§ **AIM**:
Reproduce each of the lines word for word.

§ **GIVEN DATA**:
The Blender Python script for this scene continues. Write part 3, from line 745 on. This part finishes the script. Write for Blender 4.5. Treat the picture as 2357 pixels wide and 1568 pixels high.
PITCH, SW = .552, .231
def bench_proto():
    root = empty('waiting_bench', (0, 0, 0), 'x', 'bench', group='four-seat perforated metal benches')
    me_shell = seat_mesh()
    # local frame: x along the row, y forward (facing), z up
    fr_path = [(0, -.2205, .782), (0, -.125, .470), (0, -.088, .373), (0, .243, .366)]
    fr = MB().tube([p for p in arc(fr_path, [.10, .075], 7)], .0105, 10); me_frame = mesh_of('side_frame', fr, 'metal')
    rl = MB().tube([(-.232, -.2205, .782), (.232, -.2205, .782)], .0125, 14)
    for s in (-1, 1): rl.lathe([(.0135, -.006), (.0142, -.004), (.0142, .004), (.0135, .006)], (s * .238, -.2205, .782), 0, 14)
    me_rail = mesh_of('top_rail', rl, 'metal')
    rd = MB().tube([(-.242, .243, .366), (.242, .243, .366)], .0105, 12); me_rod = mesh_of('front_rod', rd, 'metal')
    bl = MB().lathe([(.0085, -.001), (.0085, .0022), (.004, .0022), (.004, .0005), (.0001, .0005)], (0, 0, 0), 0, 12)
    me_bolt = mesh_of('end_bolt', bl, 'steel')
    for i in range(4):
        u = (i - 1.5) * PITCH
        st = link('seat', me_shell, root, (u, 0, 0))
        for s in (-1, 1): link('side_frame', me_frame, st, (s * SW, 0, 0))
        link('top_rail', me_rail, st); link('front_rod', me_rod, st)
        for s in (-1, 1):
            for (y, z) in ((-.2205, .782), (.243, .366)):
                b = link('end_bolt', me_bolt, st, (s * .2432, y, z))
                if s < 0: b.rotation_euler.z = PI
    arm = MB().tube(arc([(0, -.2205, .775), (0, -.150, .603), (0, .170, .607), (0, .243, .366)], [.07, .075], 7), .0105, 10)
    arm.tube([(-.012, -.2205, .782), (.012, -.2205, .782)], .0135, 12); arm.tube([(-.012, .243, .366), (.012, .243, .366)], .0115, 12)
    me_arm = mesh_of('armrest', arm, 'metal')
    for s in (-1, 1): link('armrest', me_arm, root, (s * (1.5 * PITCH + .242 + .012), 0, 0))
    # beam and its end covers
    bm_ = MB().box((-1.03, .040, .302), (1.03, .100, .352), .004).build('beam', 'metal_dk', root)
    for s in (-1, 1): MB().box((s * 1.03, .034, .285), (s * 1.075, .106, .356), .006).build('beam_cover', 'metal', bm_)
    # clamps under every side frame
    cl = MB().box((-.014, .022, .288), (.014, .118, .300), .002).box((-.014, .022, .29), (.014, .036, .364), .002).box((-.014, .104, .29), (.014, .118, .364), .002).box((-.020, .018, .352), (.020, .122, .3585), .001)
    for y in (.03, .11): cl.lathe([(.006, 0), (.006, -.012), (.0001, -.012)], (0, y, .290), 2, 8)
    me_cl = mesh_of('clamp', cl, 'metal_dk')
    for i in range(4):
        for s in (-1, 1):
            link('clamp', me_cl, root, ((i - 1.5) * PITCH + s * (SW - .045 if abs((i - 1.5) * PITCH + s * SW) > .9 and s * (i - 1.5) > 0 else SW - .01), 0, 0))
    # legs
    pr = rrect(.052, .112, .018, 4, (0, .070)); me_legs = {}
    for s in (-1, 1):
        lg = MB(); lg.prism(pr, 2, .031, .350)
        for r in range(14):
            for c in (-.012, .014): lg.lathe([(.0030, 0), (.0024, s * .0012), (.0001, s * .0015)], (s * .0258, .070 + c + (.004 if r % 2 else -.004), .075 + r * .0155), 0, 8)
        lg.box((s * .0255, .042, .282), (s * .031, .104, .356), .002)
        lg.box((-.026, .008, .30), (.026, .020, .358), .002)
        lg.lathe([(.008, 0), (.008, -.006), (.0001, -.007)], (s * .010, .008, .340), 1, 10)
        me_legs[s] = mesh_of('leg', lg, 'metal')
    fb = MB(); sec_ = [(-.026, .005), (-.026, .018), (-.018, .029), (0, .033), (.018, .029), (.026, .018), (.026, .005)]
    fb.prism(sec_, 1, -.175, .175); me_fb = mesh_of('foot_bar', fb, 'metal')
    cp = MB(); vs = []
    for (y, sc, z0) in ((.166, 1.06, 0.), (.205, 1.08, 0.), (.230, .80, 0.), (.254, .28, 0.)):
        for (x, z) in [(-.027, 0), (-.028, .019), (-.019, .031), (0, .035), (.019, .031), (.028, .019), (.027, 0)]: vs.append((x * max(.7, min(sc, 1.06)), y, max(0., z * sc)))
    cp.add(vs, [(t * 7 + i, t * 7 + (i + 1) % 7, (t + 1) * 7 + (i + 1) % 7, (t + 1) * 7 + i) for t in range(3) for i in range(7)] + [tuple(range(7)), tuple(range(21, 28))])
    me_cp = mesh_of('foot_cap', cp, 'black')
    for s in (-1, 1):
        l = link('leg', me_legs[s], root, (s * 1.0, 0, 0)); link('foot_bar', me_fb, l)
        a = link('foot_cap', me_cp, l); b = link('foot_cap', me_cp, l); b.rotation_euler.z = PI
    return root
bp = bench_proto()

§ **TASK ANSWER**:
The Blender Python script for this scene continues. Write part 3, from line 745 on. This part finishes the script. Write for Blender 4.5. Treat the picture as 2357 pixels wide and 1568 pixels high.
PITCH, SW = .552, .231
def bench_proto():
    root = empty('waiting_bench', (0, 0, 0), 'x', 'bench', group='four-seat perforated metal benches')
    me_shell = seat_mesh()
    # local frame: x along the row, y forward (facing), z up
    fr_path = [(0, -.2205, .782), (0, -.125, .470), (0, -.088, .373), (0, .243, .366)]
    fr = MB().tube([p for p in arc(fr_path, [.10, .075], 7)], .0105, 10); me_frame = mesh_of('side_frame', fr, 'metal')
    rl = MB().tube([(-.232, -.2205, .782), (.232, -.2205, .782)], .0125, 14)
    for s in (-1, 1): rl.lathe([(.0135, -.006), (.0142, -.004), (.0142, .004), (.0135, .006)], (s * .238, -.2205, .782), 0, 14)
    me_rail = mesh_of('top_rail', rl, 'metal')
    rd = MB().tube([(-.242, .243, .366), (.242, .243, .366)], .0105, 12); me_rod = mesh_of('front_rod', rd, 'metal')
    bl = MB().lathe([(.0085, -.001), (.0085, .0022), (.004, .0022), (.004, .0005), (.0001, .0005)], (0, 0, 0), 0, 12)
    me_bolt = mesh_of('end_bolt', bl, 'steel')
    for i in range(4):
        u = (i - 1.5) * PITCH
        st = link('seat', me_shell, root, (u, 0, 0))
        for s in (-1, 1): link('side_frame', me_frame, st, (s * SW, 0, 0))
        link('top_rail', me_rail, st); link('front_rod', me_rod, st)
        for s in (-1, 1):
            for (y, z) in ((-.2205, .782), (.243, .366)):
                b = link('end_bolt', me_bolt, st, (s * .2432, y, z))
                if s < 0: b.rotation_euler.z = PI
    arm = MB().tube(arc([(0, -.2205, .775), (0, -.150, .603), (0, .170, .607), (0, .243, .366)], [.07, .075], 7), .0105, 10)
    arm.tube([(-.012, -.2205, .782), (.012, -.2205, .782)], .0135, 12); arm.tube([(-.012, .243, .366), (.012, .243, .366)], .0115, 12)
    me_arm = mesh_of('armrest', arm, 'metal')
    for s in (-1, 1): link('armrest', me_arm, root, (s * (1.5 * PITCH + .242 + .012), 0, 0))
    # beam and its end covers
    bm_ = MB().box((-1.03, .040, .302), (1.03, .100, .352), .004).build('beam', 'metal_dk', root)
    for s in (-1, 1): MB().box((s * 1.03, .034, .285), (s * 1.075, .106, .356), .006).build('beam_cover', 'metal', bm_)
    # clamps under every side frame
    cl = MB().box((-.014, .022, .288), (.014, .118, .300), .002).box((-.014, .022, .29), (.014, .036, .364), .002).box((-.014, .104, .29), (.014, .118, .364), .002).box((-.020, .018, .352), (.020, .122, .3585), .001)
    for y in (.03, .11): cl.lathe([(.006, 0), (.006, -.012), (.0001, -.012)], (0, y, .290), 2, 8)
    me_cl = mesh_of('clamp', cl, 'metal_dk')
    for i in range(4):
        for s in (-1, 1):
            link('clamp', me_cl, root, ((i - 1.5) * PITCH + s * (SW - .045 if abs((i - 1.5) * PITCH + s * SW) > .9 and s * (i - 1.5) > 0 else SW - .01), 0, 0))
    # legs
    pr = rrect(.052, .112, .018, 4, (0, .070)); me_legs = {}
    for s in (-1, 1):
        lg = MB(); lg.prism(pr, 2, .031, .350)
        for r in range(14):
            for c in (-.012, .014): lg.lathe([(.0030, 0), (.0024, s * .0012), (.0001, s * .0015)], (s * .0258, .070 + c + (.004 if r % 2 else -.004), .075 + r * .0155), 0, 8)
        lg.box((s * .0255, .042, .282), (s * .031, .104, .356), .002)
        lg.box((-.026, .008, .30), (.026, .020, .358), .002)
        lg.lathe([(.008, 0), (.008, -.006), (.0001, -.007)], (s * .010, .008, .340), 1, 10)
        me_legs[s] = mesh_of('leg', lg, 'metal')
    fb = MB(); sec_ = [(-.026, .005), (-.026, .018), (-.018, .029), (0, .033), (.018, .029), (.026, .018), (.026, .005)]
    fb.prism(sec_, 1, -.175, .175); me_fb = mesh_of('foot_bar', fb, 'metal')
    cp = MB(); vs = []
    for (y, sc, z0) in ((.166, 1.06, 0.), (.205, 1.08, 0.), (.230, .80, 0.), (.254, .28, 0.)):
        for (x, z) in [(-.027, 0), (-.028, .019), (-.019, .031), (0, .035), (.019, .031), (.028, .019), (.027, 0)]: vs.append((x * max(.7, min(sc, 1.06)), y, max(0., z * sc)))
    cp.add(vs, [(t * 7 + i, t * 7 + (i + 1) % 7, (t + 1) * 7 + (i + 1) % 7, (t + 1) * 7 + i) for t in range(3) for i in range(7)] + [tuple(range(7)), tuple(range(21, 28))])
    me_cp = mesh_of('foot_cap', cp, 'black')
    for s in (-1, 1):
        l = link('leg', me_legs[s], root, (s * 1.0, 0, 0)); link('foot_bar', me_fb, l)
        a = link('foot_cap', me_cp, l); b = link('foot_cap', me_cp, l); b.rotation_euler.z = PI
    return root
bp = bench_proto()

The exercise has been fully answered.